Auch auf die Gefahr hin, als „Landei” geoutet zu werden: Ich liebe Llubí. Und Campos, Muro sowieso, ja, sogar Algaida. Weil das Leben hier noch echt ist und viele, ganz alltägliche Straßenszenen als Momentaufnahmen in Bilderrahmen Wände schmücken könnten. Wenn der dicke Wirt Guillermo im engen T-Shirt (er hält sich für unwiderstehlich, wie mir versichert wurde), mit verschwörerischer Miene Café con leche serviert, während sich vor seiner Bar die Hähnchenbude auf dem Marktplatz mit dem Namen „Rey de Pollo” schmückt. Das kann man sich nicht ausdenken.
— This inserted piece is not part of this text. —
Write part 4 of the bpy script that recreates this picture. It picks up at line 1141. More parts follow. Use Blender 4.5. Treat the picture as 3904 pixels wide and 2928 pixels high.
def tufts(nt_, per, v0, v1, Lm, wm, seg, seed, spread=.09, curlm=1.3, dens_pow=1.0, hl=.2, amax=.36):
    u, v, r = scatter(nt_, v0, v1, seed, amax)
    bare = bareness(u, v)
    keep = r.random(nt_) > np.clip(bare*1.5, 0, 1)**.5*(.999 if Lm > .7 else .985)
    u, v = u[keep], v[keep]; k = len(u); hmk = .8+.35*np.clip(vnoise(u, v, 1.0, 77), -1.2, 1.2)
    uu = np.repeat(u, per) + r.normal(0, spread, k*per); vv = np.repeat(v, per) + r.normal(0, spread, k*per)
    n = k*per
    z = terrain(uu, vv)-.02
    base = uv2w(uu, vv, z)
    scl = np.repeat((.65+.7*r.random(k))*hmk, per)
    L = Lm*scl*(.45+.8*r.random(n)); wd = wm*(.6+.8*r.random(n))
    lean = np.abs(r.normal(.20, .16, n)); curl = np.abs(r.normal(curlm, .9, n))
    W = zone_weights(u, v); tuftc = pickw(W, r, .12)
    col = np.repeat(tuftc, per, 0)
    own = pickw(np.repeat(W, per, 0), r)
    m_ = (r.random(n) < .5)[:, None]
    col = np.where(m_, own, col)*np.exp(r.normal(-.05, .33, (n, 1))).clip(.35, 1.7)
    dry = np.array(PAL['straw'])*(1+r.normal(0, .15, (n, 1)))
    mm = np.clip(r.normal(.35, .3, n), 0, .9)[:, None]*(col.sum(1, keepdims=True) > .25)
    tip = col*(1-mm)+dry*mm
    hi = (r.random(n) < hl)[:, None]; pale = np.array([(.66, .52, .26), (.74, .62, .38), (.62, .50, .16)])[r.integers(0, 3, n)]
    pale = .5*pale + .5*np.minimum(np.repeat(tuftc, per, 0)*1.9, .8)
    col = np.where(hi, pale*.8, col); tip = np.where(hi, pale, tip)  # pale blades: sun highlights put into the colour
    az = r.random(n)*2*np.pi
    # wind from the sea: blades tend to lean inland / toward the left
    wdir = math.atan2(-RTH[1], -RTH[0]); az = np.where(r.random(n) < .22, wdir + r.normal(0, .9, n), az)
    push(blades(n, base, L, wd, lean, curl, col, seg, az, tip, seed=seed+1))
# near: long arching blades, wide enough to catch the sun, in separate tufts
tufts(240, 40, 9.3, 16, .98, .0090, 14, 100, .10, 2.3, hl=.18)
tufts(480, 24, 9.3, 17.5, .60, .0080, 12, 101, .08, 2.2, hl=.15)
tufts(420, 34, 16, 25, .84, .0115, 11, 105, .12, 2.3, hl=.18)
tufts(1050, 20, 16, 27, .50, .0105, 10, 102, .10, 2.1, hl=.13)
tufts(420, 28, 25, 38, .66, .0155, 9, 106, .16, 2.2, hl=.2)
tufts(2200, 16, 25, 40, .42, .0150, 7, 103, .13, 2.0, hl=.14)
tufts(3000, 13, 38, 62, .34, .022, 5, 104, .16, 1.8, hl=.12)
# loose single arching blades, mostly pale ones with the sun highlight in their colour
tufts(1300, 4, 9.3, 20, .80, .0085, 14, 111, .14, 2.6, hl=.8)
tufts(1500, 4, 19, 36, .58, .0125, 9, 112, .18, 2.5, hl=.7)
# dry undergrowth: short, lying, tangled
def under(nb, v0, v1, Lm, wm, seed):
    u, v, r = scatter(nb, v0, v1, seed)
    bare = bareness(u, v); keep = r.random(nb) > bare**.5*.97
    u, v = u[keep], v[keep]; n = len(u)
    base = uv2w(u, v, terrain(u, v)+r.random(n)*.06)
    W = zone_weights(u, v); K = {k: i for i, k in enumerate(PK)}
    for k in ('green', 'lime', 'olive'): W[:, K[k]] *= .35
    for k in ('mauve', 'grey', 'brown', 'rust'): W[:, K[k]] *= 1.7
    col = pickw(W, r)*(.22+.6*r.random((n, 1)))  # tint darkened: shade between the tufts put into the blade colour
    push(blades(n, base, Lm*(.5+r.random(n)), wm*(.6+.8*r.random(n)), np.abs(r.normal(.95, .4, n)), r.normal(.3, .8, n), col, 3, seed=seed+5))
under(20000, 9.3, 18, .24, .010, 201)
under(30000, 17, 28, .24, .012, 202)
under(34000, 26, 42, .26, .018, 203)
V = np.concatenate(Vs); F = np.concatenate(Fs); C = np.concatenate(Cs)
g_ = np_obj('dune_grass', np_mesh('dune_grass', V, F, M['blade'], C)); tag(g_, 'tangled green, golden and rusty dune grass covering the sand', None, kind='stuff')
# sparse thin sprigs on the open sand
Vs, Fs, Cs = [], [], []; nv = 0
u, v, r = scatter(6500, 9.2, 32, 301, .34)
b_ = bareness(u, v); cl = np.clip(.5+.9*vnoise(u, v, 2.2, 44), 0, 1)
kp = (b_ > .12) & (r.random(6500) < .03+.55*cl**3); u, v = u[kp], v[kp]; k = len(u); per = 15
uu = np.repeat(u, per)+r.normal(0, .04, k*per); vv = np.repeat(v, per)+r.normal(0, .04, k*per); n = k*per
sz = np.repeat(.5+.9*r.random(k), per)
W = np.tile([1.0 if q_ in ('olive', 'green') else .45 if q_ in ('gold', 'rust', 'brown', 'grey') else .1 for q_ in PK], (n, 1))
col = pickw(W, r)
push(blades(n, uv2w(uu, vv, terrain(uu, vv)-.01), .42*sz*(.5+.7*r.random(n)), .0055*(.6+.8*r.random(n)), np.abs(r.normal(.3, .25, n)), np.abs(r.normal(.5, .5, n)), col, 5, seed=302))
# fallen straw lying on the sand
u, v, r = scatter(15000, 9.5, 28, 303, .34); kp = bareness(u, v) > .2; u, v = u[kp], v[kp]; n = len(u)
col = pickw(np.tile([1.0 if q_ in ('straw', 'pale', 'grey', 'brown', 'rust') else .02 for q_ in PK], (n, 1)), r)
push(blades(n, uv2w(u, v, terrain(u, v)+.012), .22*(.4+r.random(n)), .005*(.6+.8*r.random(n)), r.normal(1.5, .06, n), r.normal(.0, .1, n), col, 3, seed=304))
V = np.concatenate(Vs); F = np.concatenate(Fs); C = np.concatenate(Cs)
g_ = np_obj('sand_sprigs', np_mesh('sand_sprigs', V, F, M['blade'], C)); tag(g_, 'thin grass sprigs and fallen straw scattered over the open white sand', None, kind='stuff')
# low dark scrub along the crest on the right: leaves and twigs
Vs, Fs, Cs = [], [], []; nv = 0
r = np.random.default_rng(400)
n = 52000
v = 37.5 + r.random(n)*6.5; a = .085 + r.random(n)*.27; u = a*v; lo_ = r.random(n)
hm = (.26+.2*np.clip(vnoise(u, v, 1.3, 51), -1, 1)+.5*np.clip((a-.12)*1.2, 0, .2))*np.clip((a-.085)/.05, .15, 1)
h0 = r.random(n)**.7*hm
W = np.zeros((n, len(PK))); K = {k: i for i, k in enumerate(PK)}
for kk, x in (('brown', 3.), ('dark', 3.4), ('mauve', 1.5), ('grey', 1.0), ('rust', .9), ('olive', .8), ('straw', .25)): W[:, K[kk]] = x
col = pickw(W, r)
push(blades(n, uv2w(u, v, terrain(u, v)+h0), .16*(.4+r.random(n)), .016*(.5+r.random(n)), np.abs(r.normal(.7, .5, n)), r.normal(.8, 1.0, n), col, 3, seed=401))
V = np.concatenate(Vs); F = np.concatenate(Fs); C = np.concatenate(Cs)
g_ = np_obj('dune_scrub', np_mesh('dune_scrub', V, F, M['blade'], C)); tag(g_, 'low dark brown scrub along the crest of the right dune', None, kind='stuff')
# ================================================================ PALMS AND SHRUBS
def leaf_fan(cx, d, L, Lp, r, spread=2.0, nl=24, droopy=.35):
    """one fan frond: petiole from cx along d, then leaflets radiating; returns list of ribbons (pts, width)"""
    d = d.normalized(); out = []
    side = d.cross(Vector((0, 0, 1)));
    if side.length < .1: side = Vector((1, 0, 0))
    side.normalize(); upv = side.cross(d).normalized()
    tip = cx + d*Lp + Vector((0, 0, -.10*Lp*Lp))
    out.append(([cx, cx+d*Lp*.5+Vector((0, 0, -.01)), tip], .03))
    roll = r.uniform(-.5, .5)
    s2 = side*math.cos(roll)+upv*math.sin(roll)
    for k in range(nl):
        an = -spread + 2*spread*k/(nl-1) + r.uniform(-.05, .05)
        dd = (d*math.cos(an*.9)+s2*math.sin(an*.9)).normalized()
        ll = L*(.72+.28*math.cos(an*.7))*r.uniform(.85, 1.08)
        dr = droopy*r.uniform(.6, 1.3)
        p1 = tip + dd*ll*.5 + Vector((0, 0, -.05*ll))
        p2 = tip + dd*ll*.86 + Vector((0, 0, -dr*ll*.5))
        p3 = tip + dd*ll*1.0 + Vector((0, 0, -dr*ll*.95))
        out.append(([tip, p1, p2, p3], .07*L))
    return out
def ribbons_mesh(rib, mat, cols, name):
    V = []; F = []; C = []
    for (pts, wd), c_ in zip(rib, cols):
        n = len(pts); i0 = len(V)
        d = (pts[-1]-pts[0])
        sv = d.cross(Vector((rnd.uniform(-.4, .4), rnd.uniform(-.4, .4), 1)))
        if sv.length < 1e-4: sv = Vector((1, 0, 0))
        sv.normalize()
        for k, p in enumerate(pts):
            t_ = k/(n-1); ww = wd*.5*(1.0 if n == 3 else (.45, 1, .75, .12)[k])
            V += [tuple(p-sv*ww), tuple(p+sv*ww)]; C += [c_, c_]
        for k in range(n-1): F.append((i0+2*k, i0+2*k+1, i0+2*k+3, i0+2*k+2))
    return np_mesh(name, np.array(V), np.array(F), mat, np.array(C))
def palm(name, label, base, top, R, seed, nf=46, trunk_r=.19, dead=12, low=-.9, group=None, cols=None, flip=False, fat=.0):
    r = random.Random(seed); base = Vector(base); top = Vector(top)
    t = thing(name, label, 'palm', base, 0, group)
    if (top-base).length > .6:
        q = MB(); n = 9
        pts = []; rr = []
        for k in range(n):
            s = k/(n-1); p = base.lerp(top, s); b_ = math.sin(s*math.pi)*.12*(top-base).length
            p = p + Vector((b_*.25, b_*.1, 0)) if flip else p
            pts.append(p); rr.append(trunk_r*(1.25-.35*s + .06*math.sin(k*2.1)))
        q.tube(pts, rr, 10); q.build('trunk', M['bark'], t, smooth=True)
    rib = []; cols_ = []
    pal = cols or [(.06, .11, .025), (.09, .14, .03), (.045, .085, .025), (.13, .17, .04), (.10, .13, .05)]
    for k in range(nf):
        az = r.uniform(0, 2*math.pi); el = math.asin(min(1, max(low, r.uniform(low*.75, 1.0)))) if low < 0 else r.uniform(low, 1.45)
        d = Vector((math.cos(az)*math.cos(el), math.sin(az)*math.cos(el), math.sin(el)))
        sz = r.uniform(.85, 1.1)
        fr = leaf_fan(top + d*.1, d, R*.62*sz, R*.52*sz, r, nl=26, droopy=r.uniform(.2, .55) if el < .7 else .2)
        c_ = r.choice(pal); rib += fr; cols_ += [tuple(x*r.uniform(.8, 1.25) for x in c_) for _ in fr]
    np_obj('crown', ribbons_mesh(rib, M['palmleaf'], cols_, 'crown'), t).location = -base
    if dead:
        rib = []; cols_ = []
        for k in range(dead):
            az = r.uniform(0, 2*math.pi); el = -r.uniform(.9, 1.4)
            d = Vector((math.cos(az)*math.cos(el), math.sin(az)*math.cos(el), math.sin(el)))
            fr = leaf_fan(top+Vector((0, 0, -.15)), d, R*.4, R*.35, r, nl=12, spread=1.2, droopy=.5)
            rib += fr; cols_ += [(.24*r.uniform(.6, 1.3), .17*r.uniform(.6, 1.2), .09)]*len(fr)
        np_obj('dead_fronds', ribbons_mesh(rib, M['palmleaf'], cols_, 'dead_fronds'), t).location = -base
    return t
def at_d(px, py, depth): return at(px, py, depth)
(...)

Hier kommt einem noch vieles richtig spanisch vor. Und wer als Deutscher auf dem Land glücklich werden will, sollte vor allem dies mitbringen: echtes Interesse an den Lebensgewohnheiten und Werten der Dorfgemeinschaft. Unumgängliche Voraussetzung dafür ist natürlich die Sprache. Wer täglich mit echten Insulanern zu tun hat, schnappt oft auch schnell ein paar Mallorquín-Brocken auf. Aber meist honorieren die Einheimischen schon das Bemühen um Castellano, und sei es noch so holperig.
Verordnen (Stichwort Katalanisierung) ist hier überflüssig, einfache Sitten und Gebräuche greifen noch, wenn es um die gegenseitige Annäherung geht. Wer zum Stamm zählen will, macht sich halt zum Stammgast – in der Dorfkneipe, auf dem Markt, beim Bäcker. Kontinuität kommt an, Vorpreschen ist verpönt. Im Dorf ticken die Uhren anders: Die Langsamkeit wird wieder entdeckt und vielleicht zum ersten Mal gelebt. Der schnelle Konsum ist hier Nebensache, obwohl heute jeder Dörfler durch den Ausbau nicht nur des Straßennetzes, sondern neuerdings auch des öffentlichen Transportwesens, immer schneller in Palmas Einkaufsmeile ist.
In einer Welt schwer durchschaubarer und kontrollierbarer Prozesse, in der die Finanzmarktkrise gigantische Geldmengen vernichtet und moralische Werte in Mitleidenschaft gezogen hat, nimmt bei vielen der Wunsch nach Überschaubarkeit und Nähe zu. Vielleicht daher auch die Nostalgie, die beim Dorfleben mitschwingt. Man kennt sich, man tauscht nicht nur Worte, sonder öfter auch mal Lebensmittel oder selbst angebautes Gemüse aus. Statt größer, besser, schneller: „Back to the roots”.